Sri Lankan police and army soldiers secure
Sri Lankan police and army soldiers secure the site after an explosion and a gunbattle in Kalmunai, in eastern Sri Lanka Saturday, April 27, 2019. Image Credit: AP

Washington: An American university student found herself caught up in a terror investigation on the other side of the world this week after Sri Lankan authorities mistakenly posted her picture with a list of potential suspects in the Easter Sunday attacks that killed more than 250 people.

The student, Amara Majeed, who attends Brown University in Rhode Island, posted on Facebook on Thursday that her photo was included in an alert issued by Sri Lanka’s Criminal Investigation Department. The public notice urged people to report any details about the potential suspects to authorities. It featured Majeed’s photo alongside the name Fathima Qadiya, who officials say is wanted in connection with the attacks.

“I have this morning been FALSELY identified by the Sri Lankan government as one of the ISIS [Daesh] Easter attackers in Sri Lanka,” Majeed wrote in the Facebook post. “What a thing to wake up to! This is obviously completely false and frankly, considering that Muslim communities are already greatly afflicted with issues of surveillance, I don’t need more false accusations and scrutiny.”

Majeed, a prominent US-based Muslim activist, is the daughter of Sri Lankan immigrants. Her activism has been lauded by media organisations around the world. Majeed has been an outspoken advocate for the American Muslim community and in 2014 wrote a book titled “The Foreigners,” to quash stereotypes about Islam.

While still in high school, she launched the Hijab Project, which encouraged women to wear a hijab for a day and write about their experiences to combat discrimination. In 2016, she wrote an open letter to Donald Trump Jr. after he compared refugees to Skittles.

Majeed was alerted to the presence of her photo in the police communication by relatives living in Sri Lanka. Officials later retracted her image from the suspect list, saying it was a mistake, but offered no apology or explanation for the situation. The Criminal Investigation Department said that it was still looking for Qadiya but that the photo was not of her.

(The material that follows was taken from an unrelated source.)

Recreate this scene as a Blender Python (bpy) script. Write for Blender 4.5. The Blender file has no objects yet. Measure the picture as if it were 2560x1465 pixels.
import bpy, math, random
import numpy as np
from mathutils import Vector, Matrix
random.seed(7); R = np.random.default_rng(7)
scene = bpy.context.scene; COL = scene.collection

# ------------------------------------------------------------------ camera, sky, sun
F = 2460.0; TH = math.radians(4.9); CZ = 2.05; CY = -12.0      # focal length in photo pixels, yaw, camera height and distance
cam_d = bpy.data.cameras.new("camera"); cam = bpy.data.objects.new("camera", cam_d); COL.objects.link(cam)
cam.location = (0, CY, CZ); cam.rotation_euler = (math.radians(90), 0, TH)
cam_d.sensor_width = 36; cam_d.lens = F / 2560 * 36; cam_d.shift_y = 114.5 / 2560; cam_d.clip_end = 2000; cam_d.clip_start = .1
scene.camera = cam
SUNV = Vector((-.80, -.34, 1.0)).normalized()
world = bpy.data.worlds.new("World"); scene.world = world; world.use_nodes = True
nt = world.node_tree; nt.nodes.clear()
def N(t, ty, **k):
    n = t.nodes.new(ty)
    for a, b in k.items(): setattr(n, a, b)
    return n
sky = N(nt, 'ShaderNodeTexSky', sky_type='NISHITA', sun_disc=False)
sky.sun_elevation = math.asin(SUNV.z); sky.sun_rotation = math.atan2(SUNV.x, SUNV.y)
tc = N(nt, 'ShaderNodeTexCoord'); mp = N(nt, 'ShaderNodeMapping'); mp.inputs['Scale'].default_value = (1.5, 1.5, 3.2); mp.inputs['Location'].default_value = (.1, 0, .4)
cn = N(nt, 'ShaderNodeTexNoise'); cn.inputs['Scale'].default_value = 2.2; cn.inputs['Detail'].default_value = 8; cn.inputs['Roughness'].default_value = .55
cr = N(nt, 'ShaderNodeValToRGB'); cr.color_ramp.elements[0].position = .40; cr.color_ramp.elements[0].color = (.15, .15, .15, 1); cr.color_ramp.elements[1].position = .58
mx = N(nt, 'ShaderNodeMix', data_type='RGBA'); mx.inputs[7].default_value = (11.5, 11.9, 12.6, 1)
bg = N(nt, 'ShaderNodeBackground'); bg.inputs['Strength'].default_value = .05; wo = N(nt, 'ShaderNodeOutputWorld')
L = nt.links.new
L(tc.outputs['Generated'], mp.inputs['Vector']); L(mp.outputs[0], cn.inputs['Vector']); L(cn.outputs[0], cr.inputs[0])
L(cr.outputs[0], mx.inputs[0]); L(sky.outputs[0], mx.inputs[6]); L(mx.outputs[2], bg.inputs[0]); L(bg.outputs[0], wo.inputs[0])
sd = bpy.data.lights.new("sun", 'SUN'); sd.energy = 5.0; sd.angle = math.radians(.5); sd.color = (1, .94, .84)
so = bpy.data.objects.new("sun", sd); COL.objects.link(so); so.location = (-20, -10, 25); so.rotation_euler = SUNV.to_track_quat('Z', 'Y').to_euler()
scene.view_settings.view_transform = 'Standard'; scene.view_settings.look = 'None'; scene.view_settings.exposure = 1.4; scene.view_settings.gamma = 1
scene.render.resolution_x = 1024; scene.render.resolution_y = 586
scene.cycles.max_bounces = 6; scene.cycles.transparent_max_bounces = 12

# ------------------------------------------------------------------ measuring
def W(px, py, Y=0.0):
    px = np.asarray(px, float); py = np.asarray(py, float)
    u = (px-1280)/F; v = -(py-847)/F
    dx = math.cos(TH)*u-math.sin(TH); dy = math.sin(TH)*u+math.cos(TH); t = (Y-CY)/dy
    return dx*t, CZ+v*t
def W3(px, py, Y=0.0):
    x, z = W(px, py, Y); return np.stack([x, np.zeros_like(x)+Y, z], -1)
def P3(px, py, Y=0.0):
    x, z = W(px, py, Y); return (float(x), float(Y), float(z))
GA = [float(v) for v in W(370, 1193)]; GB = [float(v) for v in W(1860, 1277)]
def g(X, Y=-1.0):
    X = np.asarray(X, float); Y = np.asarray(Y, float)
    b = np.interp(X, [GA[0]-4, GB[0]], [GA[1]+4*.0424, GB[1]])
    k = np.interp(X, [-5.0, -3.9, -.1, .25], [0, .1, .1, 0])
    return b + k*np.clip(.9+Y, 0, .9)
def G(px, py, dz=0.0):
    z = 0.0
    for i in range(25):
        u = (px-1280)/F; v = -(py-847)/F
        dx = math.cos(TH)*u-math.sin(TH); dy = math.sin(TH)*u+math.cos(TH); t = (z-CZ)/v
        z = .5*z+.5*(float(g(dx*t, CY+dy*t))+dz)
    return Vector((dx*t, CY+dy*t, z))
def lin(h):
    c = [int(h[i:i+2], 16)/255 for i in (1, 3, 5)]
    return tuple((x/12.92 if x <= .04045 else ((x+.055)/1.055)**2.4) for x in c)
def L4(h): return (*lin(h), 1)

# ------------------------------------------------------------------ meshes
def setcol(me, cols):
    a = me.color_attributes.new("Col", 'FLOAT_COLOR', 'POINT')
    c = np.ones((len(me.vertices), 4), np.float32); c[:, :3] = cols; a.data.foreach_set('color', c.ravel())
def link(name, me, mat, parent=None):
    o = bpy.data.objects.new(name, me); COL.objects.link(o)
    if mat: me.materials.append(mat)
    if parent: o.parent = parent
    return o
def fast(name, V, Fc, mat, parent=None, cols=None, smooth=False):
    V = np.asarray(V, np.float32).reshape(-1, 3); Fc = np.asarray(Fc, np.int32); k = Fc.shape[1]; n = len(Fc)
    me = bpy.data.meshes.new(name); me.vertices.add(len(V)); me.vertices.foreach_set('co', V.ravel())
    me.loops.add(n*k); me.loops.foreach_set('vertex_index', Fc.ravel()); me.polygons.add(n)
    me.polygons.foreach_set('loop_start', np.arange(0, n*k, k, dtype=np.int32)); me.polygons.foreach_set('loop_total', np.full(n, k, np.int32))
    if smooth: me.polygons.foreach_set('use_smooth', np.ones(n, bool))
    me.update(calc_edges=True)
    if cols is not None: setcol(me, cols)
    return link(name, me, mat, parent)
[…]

At a news conference Friday at an office of the Council on American-Islamic Relations, Majeed said she had woken up a day earlier in her dorm room “to 35 missed calls, all frantically informing me that I had been falsely identified as one of the terrorists.”

The mistake, she said, “had compromised my family’s peace of mind and endangered our extended family’s lives.” And while she added that her family appreciated the authorities’ correction, “we are concerned that the correction will not receive nearly as much traction as the error.”

Since posting about the incident on Facebook, Majeed has drawn both support and vitriol from Sri Lankans. Her post has been viewed thousands of times and has drawn hundreds of comments. Some have hurled anti-Muslim slurs at her, claiming that she is aligned with Daesh extremists, despite the police admission that her photo was incorrectly associated with the suspect list.

The Muslim community has faced a backlash in Sri Lanka after the Daesh claimed responsibility for the attacks. Reports of mob attacks and violence against Muslims — a minority group in the country — have emerged in the wake of the Easter attacks.

Majeed’s Facebook post included a plea for Sri Lankan authorities to be more diligent before posting information about suspects.

“Please stop implicating and associating me with these horrific attacks,” she wrote. “And next time, be more diligent about releasing such information that has the potential to deeply violate someone’s family and community.”

The misidentification of Majeed as a potential suspect was just one of a series of errors made by authorities in recent days. First, they ignored warnings that an attack was coming. Then, Thursday, the death toll was revised down by more than 100, after authorities said an earlier figure of more than 350 victims was inaccurate.